«Se la gioventù le
negherà il consenso, anche l'onnipotente e misteriosa mafia svanirà
come un incubo». Paolo Borsellino
Il 19 luglio 2015 ricorre
l’anniversario dell’uccisione del Giudice Paolo Borsellino e
della sua scorta. L’omaggio al magistrato Paolo Borsellino, a
ventitré anni della strage, lo fa attraverso la grande opera il
Maestro Francesco Guadagnuolo rivolta a tutti i magistrati che sono
stati uccisi solo perché compivano il loro dovere. L’opera vuole
anche essere un’opposizione a tutte le mafie e terrorismo e alle
loro brutali inutili gesta.
La grande tela (olio
su tela 200×350 cm) si prospetta
in questo triste momento della nostra
nazione martoriata dalla corruzione,
infatti, l’opera nel suo
insieme è un inno alla legalità, con l’impressionante ricordo di
tutti i magistrati ammazzati perché erano contro le mafie e
lavoravano per la legalità italiana. Il progetto vede la
presentazione dell’opera all’apertura delle Scuole italiane
perché è lì che si formerà la nuova società. Sarà fortemente
educativo per le giovani coscienze, perché si parlerà di legalità
contro ogni tipo di corruzione,
infiltrazioni mafiose, collusione e corruzione negli appalti,
voto di scambio, falso in bilancio e riciclaggio.
“I martiri della
Giustizia”, l’opera di Guadagnuolo comunica dunque la lotta dello
Stato contro la mafia ed esprime un sentito ricordo dei magistrati
siciliani: Agostino Pianta (1969), Pietro Scaglione (1971), Cesare
Terranova (1979), Gaetano Costa (1980), Giangiacomo Ciaccio-Montalto
(1983), Rocco Chinnici (1983), Alberto Giacomelli (1988), Antonino
Saetta (1988), Rosario Angelo Livatino (1990), Giovanni Falcone
(1992), Paolo Borsellino (1992).
La tela
interpreta un’azione pittorica che crea un’accentuata dinamica di
attrazione per i forti contrasti cromatici, dove ‘scrittura e
gestualità’ coabitano nella stessa “Mens” dell’artista. Una
convulsione motoria del gesto che vuole significare vita e lotta per
la vita. La composizione di quest’opera è divisa in 12 riquadri
che in realtà formano un tutt’uno dove sono inscritti i nomi degli
11 magistrati. I caratteri tipografici cubitali dei nomi inscritti
(gli stessi che vengono usati dai quotidiani) diventano elementi
visivi e comunicativi.
Mons. Sante
Montanaro a proposito di quest’opera scrisse: «Si tratta di un
grande dipinto nel quale i personaggi rievocati s’intersecano con
la scrittura.
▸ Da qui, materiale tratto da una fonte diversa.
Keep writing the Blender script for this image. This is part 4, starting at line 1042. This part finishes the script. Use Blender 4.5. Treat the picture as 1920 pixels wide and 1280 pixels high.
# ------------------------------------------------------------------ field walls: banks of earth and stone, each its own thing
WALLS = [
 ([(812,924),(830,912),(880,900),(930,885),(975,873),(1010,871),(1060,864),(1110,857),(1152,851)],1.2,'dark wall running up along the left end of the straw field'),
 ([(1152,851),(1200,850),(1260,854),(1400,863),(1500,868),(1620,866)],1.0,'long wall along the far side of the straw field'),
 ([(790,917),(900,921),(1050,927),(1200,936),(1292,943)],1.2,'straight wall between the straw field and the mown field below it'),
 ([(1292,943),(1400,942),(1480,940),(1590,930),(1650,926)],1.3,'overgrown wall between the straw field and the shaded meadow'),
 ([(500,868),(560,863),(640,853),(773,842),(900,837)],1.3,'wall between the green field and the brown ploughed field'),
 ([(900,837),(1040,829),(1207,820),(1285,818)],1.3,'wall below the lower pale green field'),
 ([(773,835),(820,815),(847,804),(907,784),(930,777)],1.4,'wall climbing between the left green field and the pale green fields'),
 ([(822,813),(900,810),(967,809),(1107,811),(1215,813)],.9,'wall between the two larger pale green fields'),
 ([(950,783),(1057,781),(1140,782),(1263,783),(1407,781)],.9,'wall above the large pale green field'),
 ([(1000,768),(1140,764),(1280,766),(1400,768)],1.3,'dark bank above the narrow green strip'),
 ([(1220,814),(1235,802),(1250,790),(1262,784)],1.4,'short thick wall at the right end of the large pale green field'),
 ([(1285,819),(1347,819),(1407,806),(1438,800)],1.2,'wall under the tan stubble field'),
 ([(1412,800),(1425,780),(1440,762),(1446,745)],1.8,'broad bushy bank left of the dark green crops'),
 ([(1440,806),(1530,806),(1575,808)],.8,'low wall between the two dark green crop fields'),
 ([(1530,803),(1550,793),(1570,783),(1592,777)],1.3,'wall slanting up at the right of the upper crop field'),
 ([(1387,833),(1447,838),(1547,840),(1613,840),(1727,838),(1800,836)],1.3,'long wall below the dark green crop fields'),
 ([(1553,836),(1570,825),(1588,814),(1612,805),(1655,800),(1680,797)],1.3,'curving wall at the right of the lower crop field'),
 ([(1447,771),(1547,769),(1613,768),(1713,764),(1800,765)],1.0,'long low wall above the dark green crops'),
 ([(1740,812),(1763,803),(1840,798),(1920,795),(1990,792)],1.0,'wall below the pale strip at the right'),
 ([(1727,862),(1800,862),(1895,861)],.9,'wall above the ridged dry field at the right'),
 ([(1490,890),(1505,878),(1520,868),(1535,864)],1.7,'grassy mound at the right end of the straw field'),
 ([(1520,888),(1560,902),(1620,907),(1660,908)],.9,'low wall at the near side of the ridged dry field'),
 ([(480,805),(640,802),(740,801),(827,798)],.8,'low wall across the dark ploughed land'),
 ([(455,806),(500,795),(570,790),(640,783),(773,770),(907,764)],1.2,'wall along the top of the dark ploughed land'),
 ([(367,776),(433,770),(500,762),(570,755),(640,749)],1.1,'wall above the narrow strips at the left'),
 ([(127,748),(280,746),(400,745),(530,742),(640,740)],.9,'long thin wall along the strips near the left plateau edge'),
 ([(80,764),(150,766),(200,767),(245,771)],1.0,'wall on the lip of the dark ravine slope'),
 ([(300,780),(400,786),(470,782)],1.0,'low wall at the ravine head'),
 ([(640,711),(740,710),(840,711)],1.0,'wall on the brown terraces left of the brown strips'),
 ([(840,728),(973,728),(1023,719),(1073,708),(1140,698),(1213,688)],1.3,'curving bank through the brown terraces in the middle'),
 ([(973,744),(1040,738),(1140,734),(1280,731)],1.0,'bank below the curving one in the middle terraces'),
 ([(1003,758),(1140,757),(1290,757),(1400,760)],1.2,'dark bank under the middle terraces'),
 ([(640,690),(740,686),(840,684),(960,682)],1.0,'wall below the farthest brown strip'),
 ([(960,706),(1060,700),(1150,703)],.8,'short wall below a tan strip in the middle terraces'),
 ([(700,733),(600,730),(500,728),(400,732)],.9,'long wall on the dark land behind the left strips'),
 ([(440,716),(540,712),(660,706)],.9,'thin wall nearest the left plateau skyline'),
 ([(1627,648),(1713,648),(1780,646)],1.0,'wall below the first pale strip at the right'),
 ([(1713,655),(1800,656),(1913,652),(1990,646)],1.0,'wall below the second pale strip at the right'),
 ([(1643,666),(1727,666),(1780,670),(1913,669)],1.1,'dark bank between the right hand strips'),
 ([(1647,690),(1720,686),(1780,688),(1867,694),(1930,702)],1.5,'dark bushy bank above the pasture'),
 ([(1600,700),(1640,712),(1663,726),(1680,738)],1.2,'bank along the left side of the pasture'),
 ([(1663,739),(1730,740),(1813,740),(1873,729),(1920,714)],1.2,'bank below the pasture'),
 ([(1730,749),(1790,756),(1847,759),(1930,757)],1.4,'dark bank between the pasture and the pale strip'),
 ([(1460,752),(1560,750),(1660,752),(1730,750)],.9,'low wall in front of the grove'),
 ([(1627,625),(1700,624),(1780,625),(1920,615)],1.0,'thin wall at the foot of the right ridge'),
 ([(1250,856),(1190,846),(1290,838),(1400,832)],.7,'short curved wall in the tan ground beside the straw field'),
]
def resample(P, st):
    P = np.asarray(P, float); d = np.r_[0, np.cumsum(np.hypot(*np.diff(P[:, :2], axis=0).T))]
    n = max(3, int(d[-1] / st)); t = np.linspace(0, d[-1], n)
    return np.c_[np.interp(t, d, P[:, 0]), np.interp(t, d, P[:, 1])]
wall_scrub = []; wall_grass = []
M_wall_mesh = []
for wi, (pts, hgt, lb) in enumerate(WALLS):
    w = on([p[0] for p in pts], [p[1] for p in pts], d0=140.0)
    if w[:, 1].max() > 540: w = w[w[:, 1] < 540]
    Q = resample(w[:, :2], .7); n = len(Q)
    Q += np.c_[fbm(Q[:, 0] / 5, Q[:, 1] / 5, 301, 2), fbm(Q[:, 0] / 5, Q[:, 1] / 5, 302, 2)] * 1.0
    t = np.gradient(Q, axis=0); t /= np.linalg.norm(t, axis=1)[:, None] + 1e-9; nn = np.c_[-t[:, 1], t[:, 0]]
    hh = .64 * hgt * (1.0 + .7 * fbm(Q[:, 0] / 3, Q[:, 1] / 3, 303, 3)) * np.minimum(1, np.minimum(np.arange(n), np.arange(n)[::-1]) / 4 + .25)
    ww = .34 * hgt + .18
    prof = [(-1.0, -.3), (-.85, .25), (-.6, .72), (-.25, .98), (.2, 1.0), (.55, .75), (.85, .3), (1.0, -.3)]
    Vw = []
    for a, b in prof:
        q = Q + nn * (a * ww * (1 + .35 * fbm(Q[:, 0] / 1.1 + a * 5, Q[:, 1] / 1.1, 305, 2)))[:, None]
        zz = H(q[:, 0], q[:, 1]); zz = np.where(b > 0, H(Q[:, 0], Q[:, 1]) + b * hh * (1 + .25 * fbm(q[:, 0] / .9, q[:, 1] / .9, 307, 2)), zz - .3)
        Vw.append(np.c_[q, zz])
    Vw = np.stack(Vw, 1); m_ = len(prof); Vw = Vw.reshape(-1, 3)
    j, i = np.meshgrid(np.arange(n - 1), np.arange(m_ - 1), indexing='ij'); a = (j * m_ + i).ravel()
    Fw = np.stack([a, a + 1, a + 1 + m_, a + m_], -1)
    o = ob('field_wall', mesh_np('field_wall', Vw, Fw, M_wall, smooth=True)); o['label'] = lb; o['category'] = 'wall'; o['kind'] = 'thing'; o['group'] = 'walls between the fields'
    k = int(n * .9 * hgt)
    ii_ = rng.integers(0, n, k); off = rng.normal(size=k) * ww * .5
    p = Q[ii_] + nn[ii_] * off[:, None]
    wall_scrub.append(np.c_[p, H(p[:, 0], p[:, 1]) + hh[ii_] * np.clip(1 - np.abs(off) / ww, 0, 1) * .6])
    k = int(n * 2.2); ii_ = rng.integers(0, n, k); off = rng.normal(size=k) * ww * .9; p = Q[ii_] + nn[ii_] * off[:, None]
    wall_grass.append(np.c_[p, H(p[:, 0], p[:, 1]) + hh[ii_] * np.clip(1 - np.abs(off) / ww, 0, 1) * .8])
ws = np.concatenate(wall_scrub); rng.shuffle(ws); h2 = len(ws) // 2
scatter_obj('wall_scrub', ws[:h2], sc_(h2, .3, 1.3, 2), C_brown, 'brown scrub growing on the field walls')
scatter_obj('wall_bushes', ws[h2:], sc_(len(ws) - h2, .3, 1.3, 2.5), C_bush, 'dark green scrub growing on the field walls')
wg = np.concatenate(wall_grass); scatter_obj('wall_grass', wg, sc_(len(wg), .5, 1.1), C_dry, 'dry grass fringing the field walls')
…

Infatti, tra le figure umane appena abbozzate, inserite
in riquadri separati e immerse in un’atmosfera carica di tensione,
resa attraverso accese tonalità cromatiche, spiccano a grandi
caratteri di stampa da titoli di prima pagina i nomi di vittime della
mafia, fra i quali Livatino, Falcone, Borsellino, Chinnici. Come
sulla grande tavola di un cantastorie moderno, Guadagnuolo espone qui
la tragica sagra determinata dalla violenza mafiosa».
In
realtà, si potrebbe vedere nell’opera di Guadagnuolo l’allegoria
di un viaggio la cui meta finale è di cercare di impedire altre
stragi. Le paure dell’artista sono fondate perché derivano dagli
eventi brutali che tanto hanno scosso l’opinione pubblica. Così
l’artista si investe quasi del ruolo di oratore pubblico che dà
voce ai timori individuali, creando un’immagine attraverso la quale
possiamo veicolare le nostre esperienze di angoscia in una cultura
satura di potenziale violenza spontanea.